Every line below should be copied exactly; drop the pictures.
##### SOURCE EXCERPT
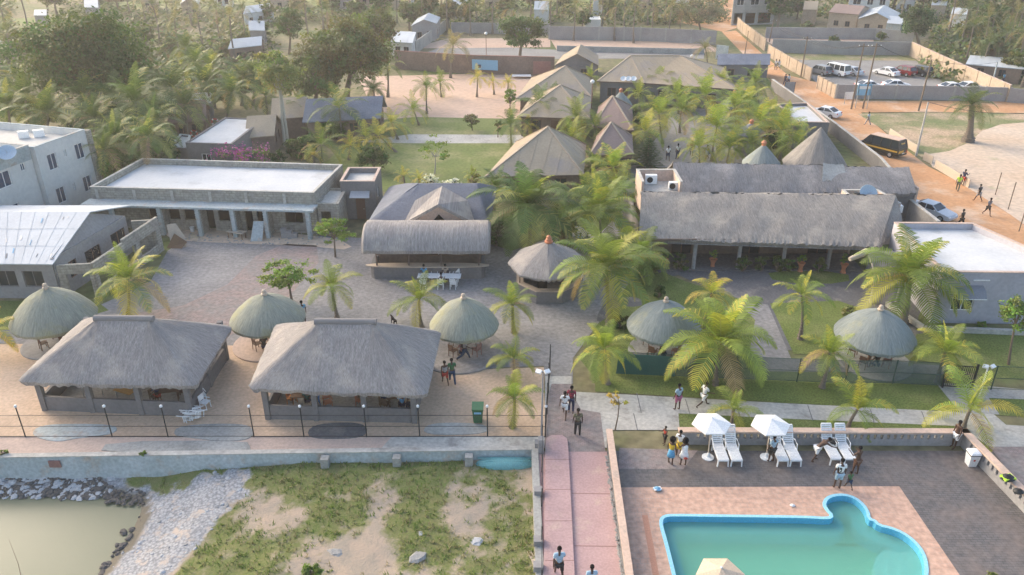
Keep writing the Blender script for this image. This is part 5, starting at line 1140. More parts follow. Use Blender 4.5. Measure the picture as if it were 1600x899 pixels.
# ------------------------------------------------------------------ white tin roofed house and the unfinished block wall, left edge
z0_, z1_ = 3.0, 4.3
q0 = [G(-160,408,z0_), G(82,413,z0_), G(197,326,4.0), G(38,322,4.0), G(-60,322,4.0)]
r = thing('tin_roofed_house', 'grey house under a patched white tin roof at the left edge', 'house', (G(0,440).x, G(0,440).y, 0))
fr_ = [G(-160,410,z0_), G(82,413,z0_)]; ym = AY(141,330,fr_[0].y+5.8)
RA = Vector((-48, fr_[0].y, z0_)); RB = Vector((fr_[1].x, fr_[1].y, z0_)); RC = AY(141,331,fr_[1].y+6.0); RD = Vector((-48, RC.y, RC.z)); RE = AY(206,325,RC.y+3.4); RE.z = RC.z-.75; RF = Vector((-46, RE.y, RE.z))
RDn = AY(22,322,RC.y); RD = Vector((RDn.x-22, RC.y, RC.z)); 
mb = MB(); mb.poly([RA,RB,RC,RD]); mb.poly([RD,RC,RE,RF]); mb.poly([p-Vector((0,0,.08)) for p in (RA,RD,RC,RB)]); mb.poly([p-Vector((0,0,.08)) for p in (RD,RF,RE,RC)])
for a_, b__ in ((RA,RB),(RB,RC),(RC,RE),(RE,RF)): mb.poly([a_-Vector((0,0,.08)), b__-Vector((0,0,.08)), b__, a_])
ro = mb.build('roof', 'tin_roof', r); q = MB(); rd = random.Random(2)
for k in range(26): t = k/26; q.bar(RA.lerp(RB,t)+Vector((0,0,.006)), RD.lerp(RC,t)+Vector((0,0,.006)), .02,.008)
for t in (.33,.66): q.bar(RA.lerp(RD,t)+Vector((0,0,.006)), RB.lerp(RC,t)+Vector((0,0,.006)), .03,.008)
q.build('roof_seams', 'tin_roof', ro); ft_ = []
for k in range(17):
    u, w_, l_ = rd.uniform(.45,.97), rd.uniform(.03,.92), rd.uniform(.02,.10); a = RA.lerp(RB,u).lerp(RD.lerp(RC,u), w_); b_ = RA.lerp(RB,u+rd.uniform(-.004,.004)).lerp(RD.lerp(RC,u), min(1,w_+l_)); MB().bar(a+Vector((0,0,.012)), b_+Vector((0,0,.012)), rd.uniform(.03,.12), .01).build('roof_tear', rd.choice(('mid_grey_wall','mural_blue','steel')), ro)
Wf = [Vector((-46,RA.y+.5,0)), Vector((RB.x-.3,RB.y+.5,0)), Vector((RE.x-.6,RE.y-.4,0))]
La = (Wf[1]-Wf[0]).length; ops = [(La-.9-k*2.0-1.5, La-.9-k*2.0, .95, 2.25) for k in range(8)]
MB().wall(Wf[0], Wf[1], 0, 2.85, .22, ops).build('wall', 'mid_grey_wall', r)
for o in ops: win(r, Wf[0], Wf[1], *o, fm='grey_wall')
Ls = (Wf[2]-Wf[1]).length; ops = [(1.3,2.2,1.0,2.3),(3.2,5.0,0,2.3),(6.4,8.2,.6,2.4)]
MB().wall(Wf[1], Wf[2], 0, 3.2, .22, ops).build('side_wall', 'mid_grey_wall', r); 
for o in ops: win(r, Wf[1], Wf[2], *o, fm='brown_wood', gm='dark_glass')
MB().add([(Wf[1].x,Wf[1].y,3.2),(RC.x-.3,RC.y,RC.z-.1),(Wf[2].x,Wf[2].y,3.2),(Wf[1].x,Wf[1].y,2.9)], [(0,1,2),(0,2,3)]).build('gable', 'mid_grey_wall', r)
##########
### THE ANSWER
Keep writing the Blender script for this image. This is part 5, starting at line 1140. More parts follow. Use Blender 4.5. Measure the picture as if it were 1600x899 pixels.
# ------------------------------------------------------------------ white tin roofed house and the unfinished block wall, left edge
z0_, z1_ = 3.0, 4.3
q0 = [G(-160,408,z0_), G(82,413,z0_), G(197,326,4.0), G(38,322,4.0), G(-60,322,4.0)]
r = thing('tin_roofed_house', 'grey house under a patched white tin roof at the left edge', 'house', (G(0,440).x, G(0,440).y, 0))
fr_ = [G(-160,410,z0_), G(82,413,z0_)]; ym = AY(141,330,fr_[0].y+5.8)
RA = Vector((-48, fr_[0].y, z0_)); RB = Vector((fr_[1].x, fr_[1].y, z0_)); RC = AY(141,331,fr_[1].y+6.0); RD = Vector((-48, RC.y, RC.z)); RE = AY(206,325,RC.y+3.4); RE.z = RC.z-.75; RF = Vector((-46, RE.y, RE.z))
RDn = AY(22,322,RC.y); RD = Vector((RDn.x-22, RC.y, RC.z)); 
mb = MB(); mb.poly([RA,RB,RC,RD]); mb.poly([RD,RC,RE,RF]); mb.poly([p-Vector((0,0,.08)) for p in (RA,RD,RC,RB)]); mb.poly([p-Vector((0,0,.08)) for p in (RD,RF,RE,RC)])
for a_, b__ in ((RA,RB),(RB,RC),(RC,RE),(RE,RF)): mb.poly([a_-Vector((0,0,.08)), b__-Vector((0,0,.08)), b__, a_])
ro = mb.build('roof', 'tin_roof', r); q = MB(); rd = random.Random(2)
for k in range(26): t = k/26; q.bar(RA.lerp(RB,t)+Vector((0,0,.006)), RD.lerp(RC,t)+Vector((0,0,.006)), .02,.008)
for t in (.33,.66): q.bar(RA.lerp(RD,t)+Vector((0,0,.006)), RB.lerp(RC,t)+Vector((0,0,.006)), .03,.008)
q.build('roof_seams', 'tin_roof', ro); ft_ = []
for k in range(17):
    u, w_, l_ = rd.uniform(.45,.97), rd.uniform(.03,.92), rd.uniform(.02,.10); a = RA.lerp(RB,u).lerp(RD.lerp(RC,u), w_); b_ = RA.lerp(RB,u+rd.uniform(-.004,.004)).lerp(RD.lerp(RC,u), min(1,w_+l_)); MB().bar(a+Vector((0,0,.012)), b_+Vector((0,0,.012)), rd.uniform(.03,.12), .01).build('roof_tear', rd.choice(('mid_grey_wall','mural_blue','steel')), ro)
Wf = [Vector((-46,RA.y+.5,0)), Vector((RB.x-.3,RB.y+.5,0)), Vector((RE.x-.6,RE.y-.4,0))]
La = (Wf[1]-Wf[0]).length; ops = [(La-.9-k*2.0-1.5, La-.9-k*2.0, .95, 2.25) for k in range(8)]
MB().wall(Wf[0], Wf[1], 0, 2.85, .22, ops).build('wall', 'mid_grey_wall', r)
for o in ops: win(r, Wf[0], Wf[1], *o, fm='grey_wall')
Ls = (Wf[2]-Wf[1]).length; ops = [(1.3,2.2,1.0,2.3),(3.2,5.0,0,2.3),(6.4,8.2,.6,2.4)]
MB().wall(Wf[1], Wf[2], 0, 3.2, .22, ops).build('side_wall', 'mid_grey_wall', r); 
for o in ops: win(r, Wf[1], Wf[2], *o, fm='brown_wood', gm='dark_glass')
MB().add([(Wf[1].x,Wf[1].y,3.2),(RC.x-.3,RC.y,RC.z-.1),(Wf[2].x,Wf[2].y,3.2),(Wf[1].x,Wf[1].y,2.9)], [(0,1,2),(0,2,3)]).build('gable', 'mid_grey_wall', r)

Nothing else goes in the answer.